A vizinha de cima tinha noventa anos, e a de baixo acabara de se mudar. A da frente era piriguete, acostumada com emoções maiores.

A sua noite D, então, finalmente chegou.

Tudo nos "trinques", no figurino completo de todos os preparativos dela e do ambiente: Perfumes especiais,velas, essências, vinhos tinto de Cabernet, risoto ao funghi, mousse de chocolate com avelãs, banheira com óleos naturais, lençóis de algodão egípcio...e a camisola do dia. Uma fina e delicada seda pura.

Agora sim seria uma mulher moderna mas, confessava a si mesma, ainda se sentia algo tradicional.

Feliz porque naquela noite nada e nem ninguém os atrapalharia, lá se foi ela recepcionar o namorado para a tão esperada lua -de -mel que batia à sua porta.

Todavia, havia ela se esquecido dum pequeno detalhe que logo se fez presente assim que ela abriu o portão para o seu candidato a eleito marido entrar: "o Malhado", seu filhote Dálmata do coração, que não perdoou a invasão do território pelo convidado, e se pôs a latir esbravejadamente para a cidade toda acordar.

Diabo de cão deselegante que não respeitava visita!

"Quieto Malhado, ele é nosso amigo!". dizia ela ao cachorrinho.
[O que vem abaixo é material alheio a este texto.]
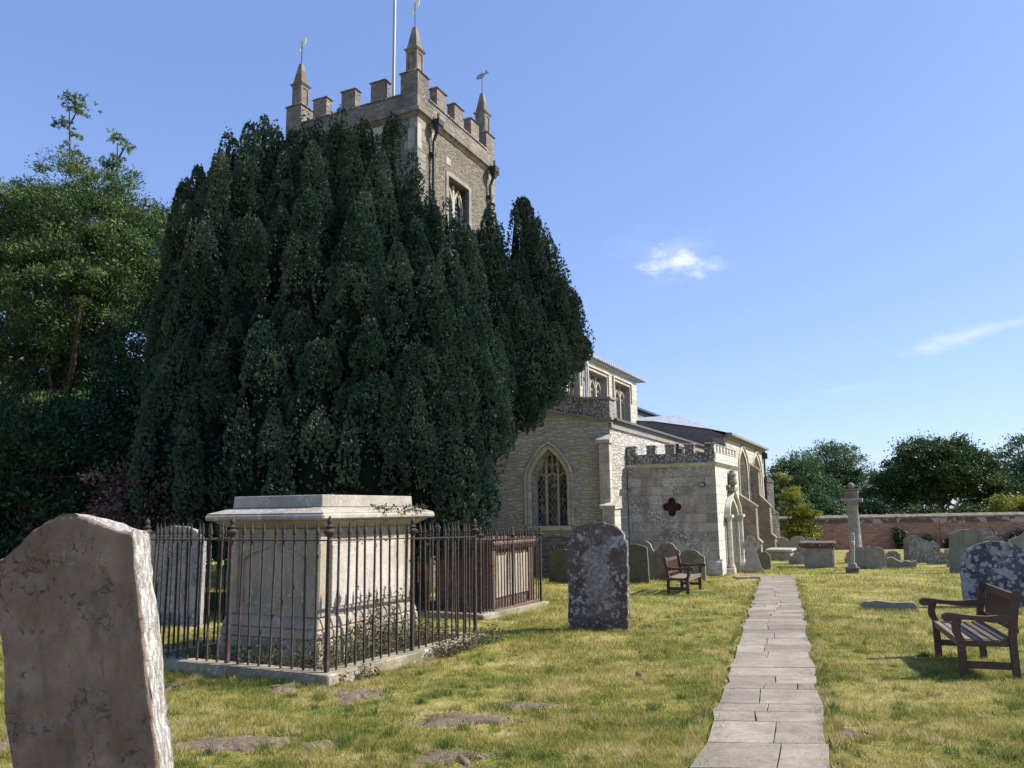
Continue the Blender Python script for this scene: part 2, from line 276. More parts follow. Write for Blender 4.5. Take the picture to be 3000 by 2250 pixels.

Só se fosse amigo dela, porque com o Malhado não teve conversa, e nem jantar e nem nada mais: assim que fecharam a porta do quarto o Malhado desandou a malhar as paredes com as unhas afiadas, chorava, miava, gemia, soluçava, um inferno o cachorrinho enciumado.

Foi quando abriu a porta do quarto para o cachorro ali se acomodar, que só sossegou rosnando próximo a cama com se fosse um exímio cão de guarda. O pobre do namorado não fez um só movimento suspeito, contou-me ela decepcionada, nem sei aqui dizer se decepcionada com o cão , com o namorado, ou com a vida...

Fato é que babau! a lua -de- mel ali não foi daquela vez!

Ela aprendeu com Malhado que uma noite de cão é assim, às vezes é ao pé da letra mesmo...quando não ao pé da cama.

Não sei, mas penso que vai ser bem difícil ela assumir sua modernidade algo... moderna demais ao entendimento daquele filhote de Dálmata, cá entre nós, tradicionalíssimo...

Nota: fato verídico.

Moral da história: Com seu relato eu aprendi que, ainda que não enxerguemos, sempre há algum olhar oculto e observador sobre nós.